What the task requires:
Each line below should be quoted exactly, please.
****************
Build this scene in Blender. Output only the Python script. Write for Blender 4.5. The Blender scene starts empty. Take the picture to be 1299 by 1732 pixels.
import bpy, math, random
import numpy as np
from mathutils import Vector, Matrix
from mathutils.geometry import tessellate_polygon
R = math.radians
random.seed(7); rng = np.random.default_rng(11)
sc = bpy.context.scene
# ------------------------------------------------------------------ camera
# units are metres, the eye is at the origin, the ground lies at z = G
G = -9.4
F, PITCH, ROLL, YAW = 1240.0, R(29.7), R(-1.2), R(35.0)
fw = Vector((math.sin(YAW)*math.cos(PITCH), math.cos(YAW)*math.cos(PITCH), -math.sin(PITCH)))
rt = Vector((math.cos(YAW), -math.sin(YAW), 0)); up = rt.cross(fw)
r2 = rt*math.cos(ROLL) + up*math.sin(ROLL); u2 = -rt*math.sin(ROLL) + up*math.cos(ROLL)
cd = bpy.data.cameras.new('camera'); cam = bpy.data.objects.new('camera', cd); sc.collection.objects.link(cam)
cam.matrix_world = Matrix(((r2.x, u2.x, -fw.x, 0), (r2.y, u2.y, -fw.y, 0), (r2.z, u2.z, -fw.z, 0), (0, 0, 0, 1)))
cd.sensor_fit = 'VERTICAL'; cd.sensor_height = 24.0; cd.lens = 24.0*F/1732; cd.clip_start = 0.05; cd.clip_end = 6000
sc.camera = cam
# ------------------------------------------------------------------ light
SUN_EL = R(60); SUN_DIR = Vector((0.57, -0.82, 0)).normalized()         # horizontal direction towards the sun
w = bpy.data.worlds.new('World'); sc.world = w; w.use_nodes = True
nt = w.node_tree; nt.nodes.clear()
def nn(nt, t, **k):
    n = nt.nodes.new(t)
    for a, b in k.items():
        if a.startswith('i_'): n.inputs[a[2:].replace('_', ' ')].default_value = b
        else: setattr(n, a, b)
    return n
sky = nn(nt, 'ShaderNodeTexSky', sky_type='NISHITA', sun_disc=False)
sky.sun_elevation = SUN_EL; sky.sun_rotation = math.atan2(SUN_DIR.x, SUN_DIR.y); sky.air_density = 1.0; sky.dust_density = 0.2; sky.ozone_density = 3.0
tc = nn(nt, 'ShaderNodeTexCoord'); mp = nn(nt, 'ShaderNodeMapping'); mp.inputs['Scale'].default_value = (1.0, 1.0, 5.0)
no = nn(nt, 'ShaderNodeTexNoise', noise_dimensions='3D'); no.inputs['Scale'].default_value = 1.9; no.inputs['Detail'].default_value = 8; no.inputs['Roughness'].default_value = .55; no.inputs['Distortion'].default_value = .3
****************
Task response:
Build this scene in Blender. Output only the Python script. Write for Blender 4.5. The Blender scene starts empty. Take the picture to be 1299 by 1732 pixels.
import bpy, math, random
import numpy as np
from mathutils import Vector, Matrix
from mathutils.geometry import tessellate_polygon
R = math.radians
random.seed(7); rng = np.random.default_rng(11)
sc = bpy.context.scene
# ------------------------------------------------------------------ camera
# units are metres, the eye is at the origin, the ground lies at z = G
G = -9.4
F, PITCH, ROLL, YAW = 1240.0, R(29.7), R(-1.2), R(35.0)
fw = Vector((math.sin(YAW)*math.cos(PITCH), math.cos(YAW)*math.cos(PITCH), -math.sin(PITCH)))
rt = Vector((math.cos(YAW), -math.sin(YAW), 0)); up = rt.cross(fw)
r2 = rt*math.cos(ROLL) + up*math.sin(ROLL); u2 = -rt*math.sin(ROLL) + up*math.cos(ROLL)
cd = bpy.data.cameras.new('camera'); cam = bpy.data.objects.new('camera', cd); sc.collection.objects.link(cam)
cam.matrix_world = Matrix(((r2.x, u2.x, -fw.x, 0), (r2.y, u2.y, -fw.y, 0), (r2.z, u2.z, -fw.z, 0), (0, 0, 0, 1)))
cd.sensor_fit = 'VERTICAL'; cd.sensor_height = 24.0; cd.lens = 24.0*F/1732; cd.clip_start = 0.05; cd.clip_end = 6000
sc.camera = cam
# ------------------------------------------------------------------ light
SUN_EL = R(60); SUN_DIR = Vector((0.57, -0.82, 0)).normalized()         # horizontal direction towards the sun
w = bpy.data.worlds.new('World'); sc.world = w; w.use_nodes = True
nt = w.node_tree; nt.nodes.clear()
def nn(nt, t, **k):
    n = nt.nodes.new(t)
    for a, b in k.items():
        if a.startswith('i_'): n.inputs[a[2:].replace('_', ' ')].default_value = b
        else: setattr(n, a, b)
    return n
sky = nn(nt, 'ShaderNodeTexSky', sky_type='NISHITA', sun_disc=False)
sky.sun_elevation = SUN_EL; sky.sun_rotation = math.atan2(SUN_DIR.x, SUN_DIR.y); sky.air_density = 1.0; sky.dust_density = 0.2; sky.ozone_density = 3.0
tc = nn(nt, 'ShaderNodeTexCoord'); mp = nn(nt, 'ShaderNodeMapping'); mp.inputs['Scale'].default_value = (1.0, 1.0, 5.0)
no = nn(nt, 'ShaderNodeTexNoise', noise_dimensions='3D'); no.inputs['Scale'].default_value = 1.9; no.inputs['Detail'].default_value = 8; no.inputs['Roughness'].default_value = .55; no.inputs['Distortion'].default_value = .3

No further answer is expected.